23.01.23

Den Dancefloor beflügelt

Unzählige Sounds, ein Instrument: Die Grandbrothers machen elektronische Musik auf dem Konzertflügel. Mit Mikros, elektromagnetischen Hämmern, Computern und – natürlich! – zehn Fingern plus Pedal bearbeiten sie das Instrument, auf dem schon Franz Liszt zum Popstar wurde, so lange, bis es dancefloortauglich ist. Dass sie den Flügel nicht zum bloßen „Impulsgeber“ herabstutzen und ihm seinen Charakter lassen, ist sicher ein Grund, warum sie so viel Erfolg haben. Der andere ist der Raum für Improvisation – und eine gewisse Märklin-Mentalität. Damit haben sie nicht nur im Land der Tüftler und Denker Erfolg. In Frankreich sind sie über die Filmmusik zu Stars geworden. Bevor die Grandbrothers das Takeover Festival im Festspielhaus Baden-Baden eröffnen, war der Musikjournalist Götz Bühler mit ihnen verabredet.

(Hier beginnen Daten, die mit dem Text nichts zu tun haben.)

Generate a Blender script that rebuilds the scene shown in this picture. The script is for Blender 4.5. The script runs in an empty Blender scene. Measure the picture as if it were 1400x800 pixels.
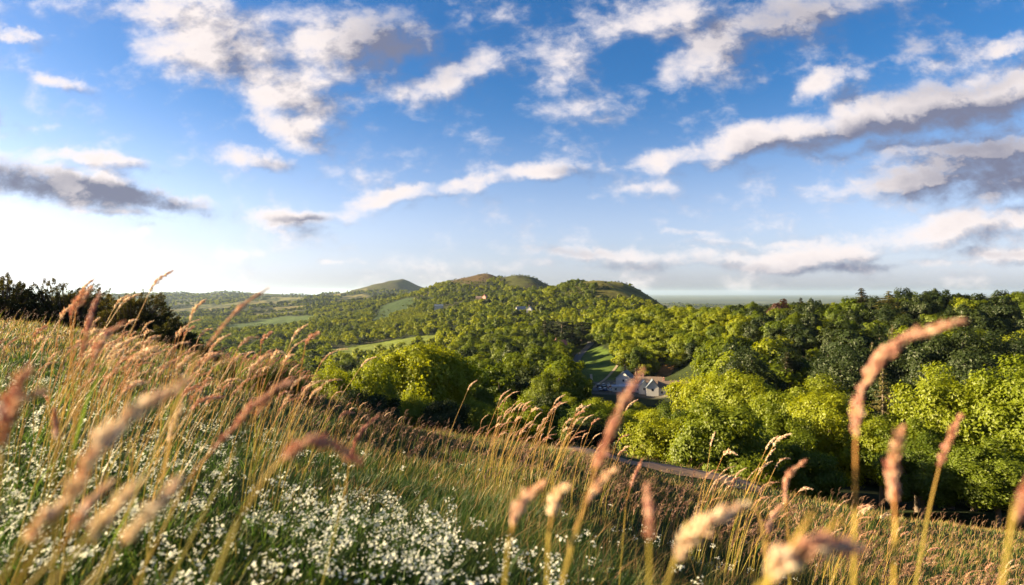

Bei den Grandbrothers lernt das wohlpräparierte Klavier tanzen. Der Musikjournalist Götz Bühler traf die beiden zum Gespräch.

Grandios mögen sie sein, Brüder sind sie höchstens im Geiste: Der Bandname Grandbrothers bezieht sich unmittelbar auf den Flügel, auf Englisch eben Grand Piano, den Erol Sarp und Lukas Vogel als Ausgangsbasis für ihre Musik akustisch bespielen und elektronisch bearbeiten. Seit elf Jahren kommt bei ihnen „jeder einzelne Sound, den man hört, von derselben Quelle: dem Flügel“, wie sie selbst auf ihrer Website erklären. Das Resultat? Die französische Zeitung „Libération“ lobte: „Die Kompositionen erinnern sowohl an Aphex Twin als auch an Erik Satie.“ Damit erreichen die Grandbrothers mit ihren mittlerweile drei Studioalben nicht nur zweistellige Millionenstreams und feiern Erfolge in französischen Filmmusiken, sondern faszinieren vor allem live – inzwischen eher in größeren Konzerthallen – wie jetzt, im Februar 2023 zur Eröffnung des Festivals Takeover im Festspielhaus Baden-Baden.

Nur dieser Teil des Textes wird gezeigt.